V-Twin Forum banner

Primary/compensator Sounds

7.6K views 12 replies 5 participants last post by  herringdan  
#1 ·
Twice in the past two months I've pulled my entire primary apart, for different reasons, and put it back together. Both times I fired the bike up, rode it for 45 min or so and parked it. It ran fine. The second time though, I made it about 2 blocks and started hearing a scraping scuffing sound coming from the front of the primary. Some I've heard describe it as rocks bouncing around inside which I can compare my sounds too as well. I oiled up the stator and cover and all parts before assembling and assembled it correctly. I don't understand this and need help. What do you guys think? The compensator sprocket was fine as well as everything else for that matter inside the primary case, these sounds started after I took it apart. Typical... Any advice or thoughts? Thanks, Glenn
 
#2 ·
Best take it apart again and have a look see, maybe a piece of magnet off rotor? A piece of something is making the noise! What bike?
 
#3 ·
the rocks sound may be the chain flapping around. Maybe the tensioner loosened up. Could be an easy fix. Look through the inspection cover first.

rkc
 
#4 ·
It's a 92 heritage classic. It's not the chain because this happened the first time too and it was tight. I read somewhere else about a similar sound coming from the compensator but cannot remember where. I'm not sure why the sound is being made as there aren't any bearings up front there or anything so I'm stumped.. Any other thoughts?
 
#5 ·
As I'm doing more research I finding this is a very common problem in older bikes. I guess the compensator sprocket cover has springs inside that compress under load. Over time they wear out and that is the reason the sound is being made. Anyways it's a $25 dollar cover with new springs. I'm gonna order one and put it in. Hopefully this solves the problem. If anyone else has more advice please share. Thanks alot.
 
#6 ·
Check for excessive wear on the sliding cam and sprocket where they contact each other. Mine was making a loud snapping/clicking noise and both pieces were polished smooth from rocking back and forth. I think the worn cover was also the reason the spring in my HB125 chain tensioner broke.

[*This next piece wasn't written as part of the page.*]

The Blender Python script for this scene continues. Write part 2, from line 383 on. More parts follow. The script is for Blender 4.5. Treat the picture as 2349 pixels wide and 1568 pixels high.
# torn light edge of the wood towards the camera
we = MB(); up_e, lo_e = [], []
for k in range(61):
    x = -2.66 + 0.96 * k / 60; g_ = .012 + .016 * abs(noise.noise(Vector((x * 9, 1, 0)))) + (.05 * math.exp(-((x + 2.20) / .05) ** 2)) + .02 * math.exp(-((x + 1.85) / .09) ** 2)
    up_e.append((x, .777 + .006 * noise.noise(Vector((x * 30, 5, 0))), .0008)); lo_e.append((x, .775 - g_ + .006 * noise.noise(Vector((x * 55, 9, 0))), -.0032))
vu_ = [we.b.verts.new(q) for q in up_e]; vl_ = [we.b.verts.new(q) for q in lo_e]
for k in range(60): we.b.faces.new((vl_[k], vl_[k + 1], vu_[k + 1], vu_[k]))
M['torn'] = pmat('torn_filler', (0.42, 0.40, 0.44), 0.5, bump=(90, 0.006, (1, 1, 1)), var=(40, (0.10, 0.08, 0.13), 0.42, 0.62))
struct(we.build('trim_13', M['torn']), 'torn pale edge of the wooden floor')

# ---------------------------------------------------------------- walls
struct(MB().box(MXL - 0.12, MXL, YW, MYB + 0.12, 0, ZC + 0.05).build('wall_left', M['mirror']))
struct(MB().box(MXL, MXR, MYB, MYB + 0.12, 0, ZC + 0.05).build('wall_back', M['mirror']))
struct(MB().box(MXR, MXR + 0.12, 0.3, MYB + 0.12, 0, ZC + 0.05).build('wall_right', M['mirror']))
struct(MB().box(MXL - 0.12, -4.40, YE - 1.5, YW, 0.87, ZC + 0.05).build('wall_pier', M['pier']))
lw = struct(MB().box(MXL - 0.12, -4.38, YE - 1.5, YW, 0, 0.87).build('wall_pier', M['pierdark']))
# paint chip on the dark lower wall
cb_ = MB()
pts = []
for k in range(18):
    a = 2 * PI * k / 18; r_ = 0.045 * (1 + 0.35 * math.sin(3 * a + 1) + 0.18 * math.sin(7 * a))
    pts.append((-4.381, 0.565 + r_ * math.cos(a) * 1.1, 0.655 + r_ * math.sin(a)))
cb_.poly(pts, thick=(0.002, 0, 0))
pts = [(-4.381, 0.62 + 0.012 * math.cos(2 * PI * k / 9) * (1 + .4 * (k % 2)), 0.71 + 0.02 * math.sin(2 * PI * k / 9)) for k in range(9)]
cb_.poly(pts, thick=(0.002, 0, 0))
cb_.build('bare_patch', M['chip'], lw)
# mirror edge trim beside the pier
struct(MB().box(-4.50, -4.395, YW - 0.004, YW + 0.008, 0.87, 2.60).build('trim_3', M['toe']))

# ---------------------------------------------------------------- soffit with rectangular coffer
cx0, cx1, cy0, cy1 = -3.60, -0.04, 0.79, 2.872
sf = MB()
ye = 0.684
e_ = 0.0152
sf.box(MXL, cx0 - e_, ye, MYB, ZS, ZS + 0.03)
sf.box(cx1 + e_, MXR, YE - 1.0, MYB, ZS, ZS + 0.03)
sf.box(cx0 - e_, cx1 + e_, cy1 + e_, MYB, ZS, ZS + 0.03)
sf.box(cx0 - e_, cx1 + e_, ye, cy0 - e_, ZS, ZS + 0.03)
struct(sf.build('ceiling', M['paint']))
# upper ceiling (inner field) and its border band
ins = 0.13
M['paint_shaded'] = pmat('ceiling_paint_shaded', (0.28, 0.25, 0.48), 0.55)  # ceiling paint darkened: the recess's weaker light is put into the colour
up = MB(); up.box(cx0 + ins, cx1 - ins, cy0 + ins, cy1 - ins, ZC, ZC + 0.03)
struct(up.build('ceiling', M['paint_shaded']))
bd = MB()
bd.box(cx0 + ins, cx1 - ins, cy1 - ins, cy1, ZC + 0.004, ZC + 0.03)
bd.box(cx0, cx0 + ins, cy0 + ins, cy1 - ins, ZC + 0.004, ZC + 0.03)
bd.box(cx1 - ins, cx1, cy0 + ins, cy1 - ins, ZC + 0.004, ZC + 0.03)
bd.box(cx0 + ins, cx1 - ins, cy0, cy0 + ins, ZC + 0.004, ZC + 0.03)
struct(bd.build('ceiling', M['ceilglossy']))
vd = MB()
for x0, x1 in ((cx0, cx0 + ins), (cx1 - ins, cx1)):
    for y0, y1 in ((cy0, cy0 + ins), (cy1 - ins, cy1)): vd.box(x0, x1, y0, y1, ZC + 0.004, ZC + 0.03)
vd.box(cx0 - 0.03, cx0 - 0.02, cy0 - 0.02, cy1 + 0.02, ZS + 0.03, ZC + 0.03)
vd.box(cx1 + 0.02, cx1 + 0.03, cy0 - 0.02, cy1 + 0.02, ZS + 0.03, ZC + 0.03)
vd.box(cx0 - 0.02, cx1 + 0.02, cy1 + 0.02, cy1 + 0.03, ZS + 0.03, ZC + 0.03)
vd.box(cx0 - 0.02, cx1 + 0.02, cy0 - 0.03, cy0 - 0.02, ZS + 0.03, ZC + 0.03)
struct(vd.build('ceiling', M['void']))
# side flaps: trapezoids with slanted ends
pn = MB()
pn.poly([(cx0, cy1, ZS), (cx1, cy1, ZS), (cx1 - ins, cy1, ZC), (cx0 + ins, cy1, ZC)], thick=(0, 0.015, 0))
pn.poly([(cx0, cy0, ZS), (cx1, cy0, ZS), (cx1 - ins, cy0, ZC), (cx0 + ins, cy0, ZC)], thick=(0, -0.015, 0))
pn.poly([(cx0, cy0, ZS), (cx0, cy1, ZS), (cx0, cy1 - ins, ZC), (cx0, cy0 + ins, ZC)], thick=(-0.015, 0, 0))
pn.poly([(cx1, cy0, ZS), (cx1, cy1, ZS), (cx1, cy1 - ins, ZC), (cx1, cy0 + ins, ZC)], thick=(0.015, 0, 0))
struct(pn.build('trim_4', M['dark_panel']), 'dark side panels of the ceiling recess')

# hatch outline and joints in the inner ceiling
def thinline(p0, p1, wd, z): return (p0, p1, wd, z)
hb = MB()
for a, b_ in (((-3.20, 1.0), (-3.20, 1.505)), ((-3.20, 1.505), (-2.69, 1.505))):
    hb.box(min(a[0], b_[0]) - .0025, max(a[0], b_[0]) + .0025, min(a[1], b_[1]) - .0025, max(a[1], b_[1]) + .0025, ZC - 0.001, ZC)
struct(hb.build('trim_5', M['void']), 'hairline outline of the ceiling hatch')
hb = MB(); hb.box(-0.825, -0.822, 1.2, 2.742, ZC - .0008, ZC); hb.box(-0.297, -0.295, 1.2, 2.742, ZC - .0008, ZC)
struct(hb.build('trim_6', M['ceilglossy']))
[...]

The springs are called Belville springs, there are 4 stacked inside the cover on my era bike, not sure about yours. If your bike is basically stock motor-wise, you should be good for another 20 years. Can't complain about that for what is obviously a wear item.

From my experience, the design doesn't like 100+ HP/TQ. I got the bike at 8 years old and did most of my mods in the first year I had it. Had two good trouble free years, and have been chasing one issue after another with the primary drive for the last year and a half. I guess its cheaper than buying a new bike.
 
#7 ·
I'll check those parts that you mentioned. My bike is a 92 so it is 20 years old, and once I pulled that cover off the compensator, those springs probably stretched and aren't compressing properly anymore. Either way its a $25 part and I might as well give it a shot before buying the more expensive pieces to the puzzle.
 
#8 ·
I'm looking at the parts book for mine and all the compensator components have a -91 or older number, so yours is the same as mine. That's about $160 for cover with springs (40384-91) at the dealer for genuine HD parts. I got the cheapest version I could from the company with the museum, $36 shipped to my door. It's doing its job for now, but who knows for how long. They also had a $75 version. I would have bought it from my buddy, the indy, out of the Drag catalog, but I couldn't find the cover by itself and since I had already replaced the cam and sprocket, I didn't want a whole new one.

If you have access to some old parts, you could take one spring from an old cover and add it to yours as a shim to tighten things up some. Might give some more life to the old compensator.
 
#9 ·
http://www.jpcycles.com/product/601-366 Thats the part I ordered from JP Cycles. It says its the cover with springs, I'm hoping this is correct. I've read that the stock HD ones are junk and most people go with the after market SE or ones off jpcycles. It will be here in a few days and I'm hoping this does the trick. I'm still open to any other advice anyone has. Thanks, Glenn.
 
#11 ·
No, I ordered the same one you did. Looks exactly the same as stock, working so far. Should be good. I don't know about the stocker being junk, mine had about 63K in 12 years, the last 20K dealing with 100+ HP/TQ. Yours has unknown miles but it is 20 years old (unless you replaced it before). Neither sounds bad to me. The SE compensator is only for the current era bikes, 06/07 and newer.